**STATED GOAL:**
Write out all lines holding the word "pixels".

━━━━

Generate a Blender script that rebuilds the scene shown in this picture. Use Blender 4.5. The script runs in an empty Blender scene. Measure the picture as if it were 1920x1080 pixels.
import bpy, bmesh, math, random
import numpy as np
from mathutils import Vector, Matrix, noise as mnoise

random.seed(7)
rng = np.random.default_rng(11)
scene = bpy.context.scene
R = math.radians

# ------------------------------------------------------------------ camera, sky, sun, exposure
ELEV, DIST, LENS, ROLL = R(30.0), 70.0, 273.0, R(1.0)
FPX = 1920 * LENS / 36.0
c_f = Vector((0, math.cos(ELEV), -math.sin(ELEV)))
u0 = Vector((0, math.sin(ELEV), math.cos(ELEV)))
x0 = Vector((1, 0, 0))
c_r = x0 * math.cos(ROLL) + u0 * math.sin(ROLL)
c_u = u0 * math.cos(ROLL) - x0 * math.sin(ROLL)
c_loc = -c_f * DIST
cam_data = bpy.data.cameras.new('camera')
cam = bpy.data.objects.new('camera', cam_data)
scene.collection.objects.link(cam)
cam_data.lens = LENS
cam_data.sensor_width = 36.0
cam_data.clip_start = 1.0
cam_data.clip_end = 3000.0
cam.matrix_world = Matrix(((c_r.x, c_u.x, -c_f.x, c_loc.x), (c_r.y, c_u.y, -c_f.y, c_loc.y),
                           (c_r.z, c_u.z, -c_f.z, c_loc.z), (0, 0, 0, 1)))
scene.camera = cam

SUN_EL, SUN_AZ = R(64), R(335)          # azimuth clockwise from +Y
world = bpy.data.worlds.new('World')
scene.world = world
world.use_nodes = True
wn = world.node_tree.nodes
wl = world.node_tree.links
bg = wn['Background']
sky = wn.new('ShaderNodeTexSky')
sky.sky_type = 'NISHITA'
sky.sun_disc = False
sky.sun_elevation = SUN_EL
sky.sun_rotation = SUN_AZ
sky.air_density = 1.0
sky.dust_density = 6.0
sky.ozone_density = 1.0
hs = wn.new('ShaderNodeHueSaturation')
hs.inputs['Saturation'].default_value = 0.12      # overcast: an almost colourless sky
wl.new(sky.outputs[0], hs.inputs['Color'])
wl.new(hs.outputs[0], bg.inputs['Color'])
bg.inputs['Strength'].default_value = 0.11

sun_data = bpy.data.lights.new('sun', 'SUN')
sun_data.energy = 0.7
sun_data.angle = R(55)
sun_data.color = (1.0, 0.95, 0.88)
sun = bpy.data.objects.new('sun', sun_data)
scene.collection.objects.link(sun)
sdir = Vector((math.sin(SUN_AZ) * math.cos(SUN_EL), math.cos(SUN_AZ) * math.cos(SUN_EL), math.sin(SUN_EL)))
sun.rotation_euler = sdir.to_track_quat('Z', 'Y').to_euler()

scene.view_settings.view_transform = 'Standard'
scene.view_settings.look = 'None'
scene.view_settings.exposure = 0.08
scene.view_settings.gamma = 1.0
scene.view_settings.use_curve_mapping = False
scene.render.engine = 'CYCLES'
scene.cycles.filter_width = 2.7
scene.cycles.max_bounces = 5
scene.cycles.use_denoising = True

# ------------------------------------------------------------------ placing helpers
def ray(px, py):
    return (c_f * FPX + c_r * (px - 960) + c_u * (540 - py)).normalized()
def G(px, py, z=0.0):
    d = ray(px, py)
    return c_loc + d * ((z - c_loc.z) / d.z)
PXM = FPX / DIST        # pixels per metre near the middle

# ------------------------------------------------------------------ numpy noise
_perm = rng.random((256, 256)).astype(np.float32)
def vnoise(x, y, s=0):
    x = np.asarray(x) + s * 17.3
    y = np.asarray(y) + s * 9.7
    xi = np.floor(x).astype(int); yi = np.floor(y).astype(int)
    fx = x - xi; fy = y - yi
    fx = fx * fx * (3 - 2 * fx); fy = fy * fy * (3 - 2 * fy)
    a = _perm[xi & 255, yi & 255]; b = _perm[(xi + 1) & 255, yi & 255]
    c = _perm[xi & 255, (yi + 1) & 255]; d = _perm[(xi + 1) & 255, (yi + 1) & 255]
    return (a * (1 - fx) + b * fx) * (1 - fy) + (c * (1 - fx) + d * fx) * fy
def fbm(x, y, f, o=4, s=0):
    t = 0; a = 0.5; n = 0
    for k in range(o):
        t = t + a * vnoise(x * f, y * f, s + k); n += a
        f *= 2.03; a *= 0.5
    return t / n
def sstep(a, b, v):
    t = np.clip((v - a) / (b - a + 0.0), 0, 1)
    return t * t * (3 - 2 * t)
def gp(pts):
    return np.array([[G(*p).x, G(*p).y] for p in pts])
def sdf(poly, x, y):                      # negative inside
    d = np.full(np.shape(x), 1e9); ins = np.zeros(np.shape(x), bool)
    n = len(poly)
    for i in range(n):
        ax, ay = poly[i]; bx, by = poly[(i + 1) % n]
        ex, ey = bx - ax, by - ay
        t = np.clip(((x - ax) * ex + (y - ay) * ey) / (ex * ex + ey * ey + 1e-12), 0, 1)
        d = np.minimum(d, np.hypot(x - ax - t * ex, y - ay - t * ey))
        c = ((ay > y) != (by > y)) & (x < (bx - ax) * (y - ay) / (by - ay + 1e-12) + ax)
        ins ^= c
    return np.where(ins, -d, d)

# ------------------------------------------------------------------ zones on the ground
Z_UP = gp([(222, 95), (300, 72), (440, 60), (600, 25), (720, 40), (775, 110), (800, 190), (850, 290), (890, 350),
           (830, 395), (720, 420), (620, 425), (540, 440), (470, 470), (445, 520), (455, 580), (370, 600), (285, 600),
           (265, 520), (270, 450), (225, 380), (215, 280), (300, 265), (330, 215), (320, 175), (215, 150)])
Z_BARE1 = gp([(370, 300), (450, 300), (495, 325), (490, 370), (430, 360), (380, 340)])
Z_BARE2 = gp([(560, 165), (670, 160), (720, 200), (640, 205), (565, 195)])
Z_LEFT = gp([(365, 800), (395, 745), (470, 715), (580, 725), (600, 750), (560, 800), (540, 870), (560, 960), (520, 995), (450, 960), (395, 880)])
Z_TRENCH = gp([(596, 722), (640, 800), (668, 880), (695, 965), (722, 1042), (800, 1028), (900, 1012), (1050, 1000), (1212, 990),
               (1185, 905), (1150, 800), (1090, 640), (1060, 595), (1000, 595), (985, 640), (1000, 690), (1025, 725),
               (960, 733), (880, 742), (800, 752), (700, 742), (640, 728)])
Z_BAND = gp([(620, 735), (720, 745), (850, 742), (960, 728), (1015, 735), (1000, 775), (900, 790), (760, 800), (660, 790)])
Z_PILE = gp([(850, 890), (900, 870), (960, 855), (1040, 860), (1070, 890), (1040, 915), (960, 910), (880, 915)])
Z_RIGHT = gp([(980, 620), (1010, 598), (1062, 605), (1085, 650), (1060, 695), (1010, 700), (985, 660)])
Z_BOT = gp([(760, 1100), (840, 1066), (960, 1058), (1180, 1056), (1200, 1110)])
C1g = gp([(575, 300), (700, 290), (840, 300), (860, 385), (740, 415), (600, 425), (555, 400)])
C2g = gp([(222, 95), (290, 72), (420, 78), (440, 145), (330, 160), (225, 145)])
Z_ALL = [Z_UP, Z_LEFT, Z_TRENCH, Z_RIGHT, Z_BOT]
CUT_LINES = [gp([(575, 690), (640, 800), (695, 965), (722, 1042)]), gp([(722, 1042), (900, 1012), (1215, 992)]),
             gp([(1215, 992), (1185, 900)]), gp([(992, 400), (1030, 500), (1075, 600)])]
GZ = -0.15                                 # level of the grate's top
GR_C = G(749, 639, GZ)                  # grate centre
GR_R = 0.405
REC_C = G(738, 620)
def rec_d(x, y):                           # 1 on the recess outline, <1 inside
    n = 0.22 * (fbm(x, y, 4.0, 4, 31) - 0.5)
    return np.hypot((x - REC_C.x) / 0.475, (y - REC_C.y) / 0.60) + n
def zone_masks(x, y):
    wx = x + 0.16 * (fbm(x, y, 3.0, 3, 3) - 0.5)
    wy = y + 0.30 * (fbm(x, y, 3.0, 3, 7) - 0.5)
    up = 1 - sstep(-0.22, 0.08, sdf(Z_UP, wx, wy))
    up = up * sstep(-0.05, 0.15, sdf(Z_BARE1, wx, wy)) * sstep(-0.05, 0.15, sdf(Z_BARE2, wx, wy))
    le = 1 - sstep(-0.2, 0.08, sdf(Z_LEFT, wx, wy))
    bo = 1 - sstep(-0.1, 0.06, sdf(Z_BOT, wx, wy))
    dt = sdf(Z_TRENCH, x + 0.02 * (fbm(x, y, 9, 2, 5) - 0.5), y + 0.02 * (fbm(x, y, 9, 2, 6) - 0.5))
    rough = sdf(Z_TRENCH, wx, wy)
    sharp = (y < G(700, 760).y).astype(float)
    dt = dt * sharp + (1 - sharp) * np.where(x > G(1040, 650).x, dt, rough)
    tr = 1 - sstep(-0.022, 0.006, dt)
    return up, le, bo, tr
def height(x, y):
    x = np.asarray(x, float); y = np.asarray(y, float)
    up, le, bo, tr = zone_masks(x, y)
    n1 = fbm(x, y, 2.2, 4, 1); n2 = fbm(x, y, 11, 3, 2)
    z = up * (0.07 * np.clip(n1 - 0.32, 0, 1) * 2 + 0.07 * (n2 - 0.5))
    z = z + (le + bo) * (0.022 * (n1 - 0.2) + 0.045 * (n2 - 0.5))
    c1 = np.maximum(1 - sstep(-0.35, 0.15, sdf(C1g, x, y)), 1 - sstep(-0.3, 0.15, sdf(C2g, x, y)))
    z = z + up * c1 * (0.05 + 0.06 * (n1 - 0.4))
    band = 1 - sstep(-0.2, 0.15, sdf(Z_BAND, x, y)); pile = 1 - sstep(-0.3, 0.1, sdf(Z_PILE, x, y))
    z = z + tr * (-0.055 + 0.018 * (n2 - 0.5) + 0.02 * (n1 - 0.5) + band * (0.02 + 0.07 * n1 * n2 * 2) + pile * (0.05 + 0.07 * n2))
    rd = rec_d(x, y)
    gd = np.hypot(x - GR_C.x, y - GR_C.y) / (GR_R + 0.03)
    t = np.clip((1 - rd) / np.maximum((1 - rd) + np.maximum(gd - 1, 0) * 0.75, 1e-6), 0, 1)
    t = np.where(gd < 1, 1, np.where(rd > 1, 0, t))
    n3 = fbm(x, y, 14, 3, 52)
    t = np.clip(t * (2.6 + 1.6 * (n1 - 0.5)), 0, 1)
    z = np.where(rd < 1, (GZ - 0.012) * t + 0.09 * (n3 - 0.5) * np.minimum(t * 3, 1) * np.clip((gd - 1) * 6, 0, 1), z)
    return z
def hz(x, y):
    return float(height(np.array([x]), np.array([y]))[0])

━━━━

**ANSWER IN FULL:**
Generate a Blender script that rebuilds the scene shown in this picture. Use Blender 4.5. The script runs in an empty Blender scene. Measure the picture as if it were 1920x1080 pixels.
PXM = FPX / DIST        # pixels per metre near the middle